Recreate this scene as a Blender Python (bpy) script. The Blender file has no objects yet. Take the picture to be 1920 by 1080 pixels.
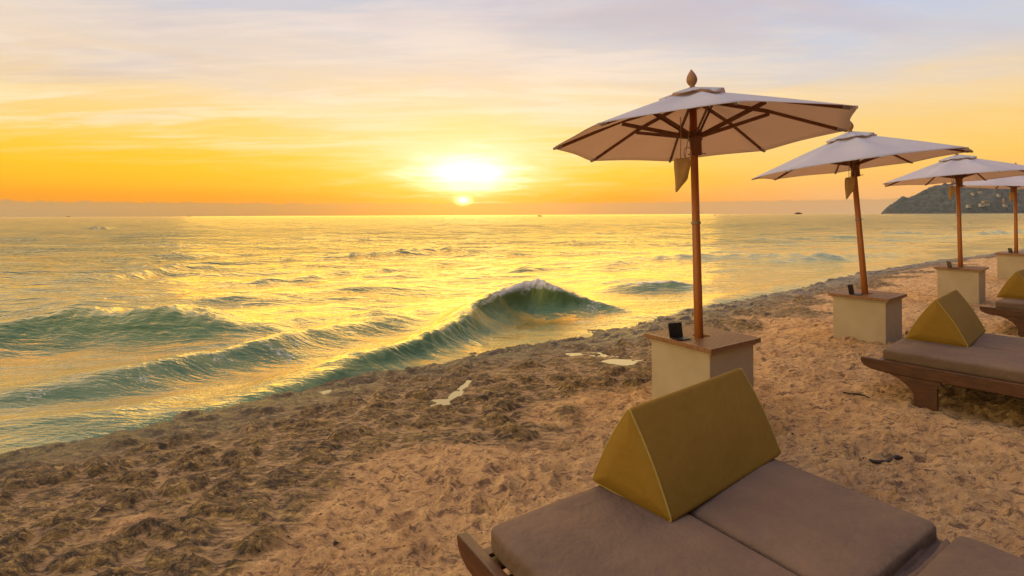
import bpy, bmesh, math, random
import numpy as np
from mathutils import Vector, Matrix
R = math.radians
random.seed(7)
S = bpy.context.scene
COL = S.collection

# ------------------------------------------------------------------ camera
F = 970.0; HZ = 402.7; ROLL = R(0.25); CAMZ = 1.7
cd = bpy.data.cameras.new('camera')
cam = bpy.data.objects.new('camera', cd); COL.objects.link(cam)
cd.sensor_width = 36; cd.lens = F / 1920 * 36
cd.shift_y = -(540 - HZ) / 1920
cd.clip_start = 0.05; cd.clip_end = 40000
cam.matrix_world = Matrix.Translation((0, 0, CAMZ)) @ Matrix.Rotation(R(90), 4, 'X') @ Matrix.Rotation(-ROLL, 4, 'Z')
S.camera = cam

def at(px, py, z):
    """point of the world at height z seen at a pixel of the 1920 px photograph"""
    x = px - 960; y = HZ - py
    c, s = math.cos(ROLL), math.sin(ROLL)
    xr = x * c + y * s; yr = -x * s + y * c
    d = (z - CAMZ) * F / yr
    return Vector((xr / F * d, d, z))

# ------------------------------------------------------------------ exposure
S.view_settings.view_transform = 'Standard'; S.view_settings.look = 'None'
S.view_settings.exposure = 0; S.view_settings.gamma = 1
S.cycles.max_bounces = 6; S.cycles.diffuse_bounces = 3; S.cycles.transmission_bounces = 4
S.cycles.caustics_reflective = False; S.cycles.caustics_refractive = False
S.cycles.sample_clamp_indirect = 4

def lin(r, g, b, a=1.0):
    f = lambda c: (c / 255 / 12.92) if c / 255 <= 0.04045 else ((c / 255 + 0.055) / 1.055) ** 2.4
    return (f(r), f(g), f(b), a)

# ------------------------------------------------------------------ node helper
class NT:
    def __init__(s, tree): s.t = tree; s.n = tree.nodes; s.l = tree.links
    def new(s, kind, **kw):
        n = s.n.new(kind)
        for k, v in kw.items(): setattr(n, k, v)
        return n
    def put(s, sock, v):
        if isinstance(v, bpy.types.NodeSocket): s.l.new(v, sock)
        elif v is not None:
            try: sock.default_value = v
            except Exception: sock.default_value = (v, v, v)
    def m(s, op, a, b=None, c=None, clamp=False):
        n = s.new('ShaderNodeMath', operation=op); n.use_clamp = clamp
        for i, v in enumerate((a, b, c)):
            if v is not None: s.put(n.inputs[i], v)
        return n.outputs[0]
    def ramp(s, fac, stops, interp='LINEAR'):
        n = s.new('ShaderNodeValToRGB'); r = n.color_ramp; r.interpolation = interp
        while len(r.elements) > 1: r.elements.remove(r.elements[-1])
        r.elements[0].position = stops[0][0]; r.elements[0].color = stops[0][1]
        for p, c in stops[1:]:
            e = r.elements.new(p); e.color = c
        s.put(n.inputs[0], fac); return n.outputs[0]
    def mapr(s, v, a, b, c=0.0, d=1.0, smooth=False):
        n = s.new('ShaderNodeMapRange'); n.clamp = True
        if smooth: n.interpolation_type = 'SMOOTHSTEP'
        for i, x in enumerate((v, a, b, c, d)): s.put(n.inputs[i], x)
        return n.outputs[0]
    def mix(s, f, a, b, mode='MIX'):
        n = s.new('ShaderNodeMix', data_type='RGBA', blend_type=mode)
        s.put(n.inputs[0], f); s.put(n.inputs[6], a); s.put(n.inputs[7], b)
        return n.outputs[2]
    def noise(s, vec, scale, detail=4, rough=0.5, dist=0.0):
        n = s.new('ShaderNodeTexNoise')
        if vec is not None: s.put(n.inputs['Vector'], vec)
        n.inputs['Scale'].default_value = scale; n.inputs['Detail'].default_value = detail
        n.inputs['Roughness'].default_value = rough; n.inputs['Distortion'].default_value = dist
        return n.outputs['Fac']
    def mapping(s, vec, scale=(1, 1, 1), rot=(0, 0, 0), loc=(0, 0, 0)):
        n = s.new('ShaderNodeMapping'); s.put(n.inputs[0], vec)
        n.inputs['Scale'].default_value = scale; n.inputs['Rotation'].default_value = rot
        n.inputs['Location'].default_value = loc
        return n.outputs[0]
    def comb(s, x, y, z):
        n = s.new('ShaderNodeCombineXYZ')
        for i, v in enumerate((x, y, z)): s.put(n.inputs[i], v)
        return n.outputs[0]

# ------------------------------------------------------------------ world: sunrise sky
SUN_AZ = R(-5.4); SUN_EL = R(1.75)
W = bpy.data.worlds.new('World'); S.world = W; W.use_nodes = True
wt = NT(W.node_tree); wt.n.clear()
tc = wt.new('ShaderNodeTexCoord'); sep = wt.new('ShaderNodeSeparateXYZ')
wt.l.new(tc.outputs['Generated'], sep.inputs[0])
dx, dy, dz = sep.outputs
el = wt.m('MULTIPLY', wt.m('ARCSINE', dz), 180 / math.pi)
az = wt.m('MULTIPLY', wt.m('ARCTAN2', dx, dy), 180 / math.pi)      # 0 = straight ahead, + = right
cn_edge = wt.noise(wt.comb(wt.m('MULTIPLY', az, 0.55), 0.0, 3.0), 1.0, 5, 0.6)
wob = wt.noise(wt.comb(wt.m('MULTIPLY', az, 0.05), wt.m('MULTIPLY', el, 0.30), 7.0), 1.0, 4, 0.6)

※

### What the task requires:
Transcribe the full listing above exactly as it stands, minus the pictures.

### Correct output:
Recreate this scene as a Blender Python (bpy) script. The Blender file has no objects yet. Take the picture to be 1920 by 1080 pixels.
import bpy, bmesh, math, random
import numpy as np
from mathutils import Vector, Matrix
R = math.radians
random.seed(7)
S = bpy.context.scene
COL = S.collection

# ------------------------------------------------------------------ camera
F = 970.0; HZ = 402.7; ROLL = R(0.25); CAMZ = 1.7
cd = bpy.data.cameras.new('camera')
cam = bpy.data.objects.new('camera', cd); COL.objects.link(cam)
cd.sensor_width = 36; cd.lens = F / 1920 * 36
cd.shift_y = -(540 - HZ) / 1920
cd.clip_start = 0.05; cd.clip_end = 40000
cam.matrix_world = Matrix.Translation((0, 0, CAMZ)) @ Matrix.Rotation(R(90), 4, 'X') @ Matrix.Rotation(-ROLL, 4, 'Z')
S.camera = cam

def at(px, py, z):
    """point of the world at height z seen at a pixel of the 1920 px photograph"""
    x = px - 960; y = HZ - py
    c, s = math.cos(ROLL), math.sin(ROLL)
    xr = x * c + y * s; yr = -x * s + y * c
    d = (z - CAMZ) * F / yr
    return Vector((xr / F * d, d, z))

# ------------------------------------------------------------------ exposure
S.view_settings.view_transform = 'Standard'; S.view_settings.look = 'None'
S.view_settings.exposure = 0; S.view_settings.gamma = 1
S.cycles.max_bounces = 6; S.cycles.diffuse_bounces = 3; S.cycles.transmission_bounces = 4
S.cycles.caustics_reflective = False; S.cycles.caustics_refractive = False
S.cycles.sample_clamp_indirect = 4

def lin(r, g, b, a=1.0):
    f = lambda c: (c / 255 / 12.92) if c / 255 <= 0.04045 else ((c / 255 + 0.055) / 1.055) ** 2.4
    return (f(r), f(g), f(b), a)

# ------------------------------------------------------------------ node helper
class NT:
    def __init__(s, tree): s.t = tree; s.n = tree.nodes; s.l = tree.links
    def new(s, kind, **kw):
        n = s.n.new(kind)
        for k, v in kw.items(): setattr(n, k, v)
        return n
    def put(s, sock, v):
        if isinstance(v, bpy.types.NodeSocket): s.l.new(v, sock)
        elif v is not None:
            try: sock.default_value = v
            except Exception: sock.default_value = (v, v, v)
    def m(s, op, a, b=None, c=None, clamp=False):
        n = s.new('ShaderNodeMath', operation=op); n.use_clamp = clamp
        for i, v in enumerate((a, b, c)):
            if v is not None: s.put(n.inputs[i], v)
        return n.outputs[0]
    def ramp(s, fac, stops, interp='LINEAR'):
        n = s.new('ShaderNodeValToRGB'); r = n.color_ramp; r.interpolation = interp
        while len(r.elements) > 1: r.elements.remove(r.elements[-1])
        r.elements[0].position = stops[0][0]; r.elements[0].color = stops[0][1]
        for p, c in stops[1:]:
            e = r.elements.new(p); e.color = c
        s.put(n.inputs[0], fac); return n.outputs[0]
    def mapr(s, v, a, b, c=0.0, d=1.0, smooth=False):
        n = s.new('ShaderNodeMapRange'); n.clamp = True
        if smooth: n.interpolation_type = 'SMOOTHSTEP'
        for i, x in enumerate((v, a, b, c, d)): s.put(n.inputs[i], x)
        return n.outputs[0]
    def mix(s, f, a, b, mode='MIX'):
        n = s.new('ShaderNodeMix', data_type='RGBA', blend_type=mode)
        s.put(n.inputs[0], f); s.put(n.inputs[6], a); s.put(n.inputs[7], b)
        return n.outputs[2]
    def noise(s, vec, scale, detail=4, rough=0.5, dist=0.0):
        n = s.new('ShaderNodeTexNoise')
        if vec is not None: s.put(n.inputs['Vector'], vec)
        n.inputs['Scale'].default_value = scale; n.inputs['Detail'].default_value = detail
        n.inputs['Roughness'].default_value = rough; n.inputs['Distortion'].default_value = dist
        return n.outputs['Fac']
    def mapping(s, vec, scale=(1, 1, 1), rot=(0, 0, 0), loc=(0, 0, 0)):
        n = s.new('ShaderNodeMapping'); s.put(n.inputs[0], vec)
        n.inputs['Scale'].default_value = scale; n.inputs['Rotation'].default_value = rot
        n.inputs['Location'].default_value = loc
        return n.outputs[0]
    def comb(s, x, y, z):
        n = s.new('ShaderNodeCombineXYZ')
        for i, v in enumerate((x, y, z)): s.put(n.inputs[i], v)
        return n.outputs[0]

# ------------------------------------------------------------------ world: sunrise sky
SUN_AZ = R(-5.4); SUN_EL = R(1.75)
W = bpy.data.worlds.new('World'); S.world = W; W.use_nodes = True
wt = NT(W.node_tree); wt.n.clear()
tc = wt.new('ShaderNodeTexCoord'); sep = wt.new('ShaderNodeSeparateXYZ')
wt.l.new(tc.outputs['Generated'], sep.inputs[0])
dx, dy, dz = sep.outputs
el = wt.m('MULTIPLY', wt.m('ARCSINE', dz), 180 / math.pi)
az = wt.m('MULTIPLY', wt.m('ARCTAN2', dx, dy), 180 / math.pi)      # 0 = straight ahead, + = right
cn_edge = wt.noise(wt.comb(wt.m('MULTIPLY', az, 0.55), 0.0, 3.0), 1.0, 5, 0.6)
wob = wt.noise(wt.comb(wt.m('MULTIPLY', az, 0.05), wt.m('MULTIPLY', el, 0.30), 7.0), 1.0, 4, 0.6)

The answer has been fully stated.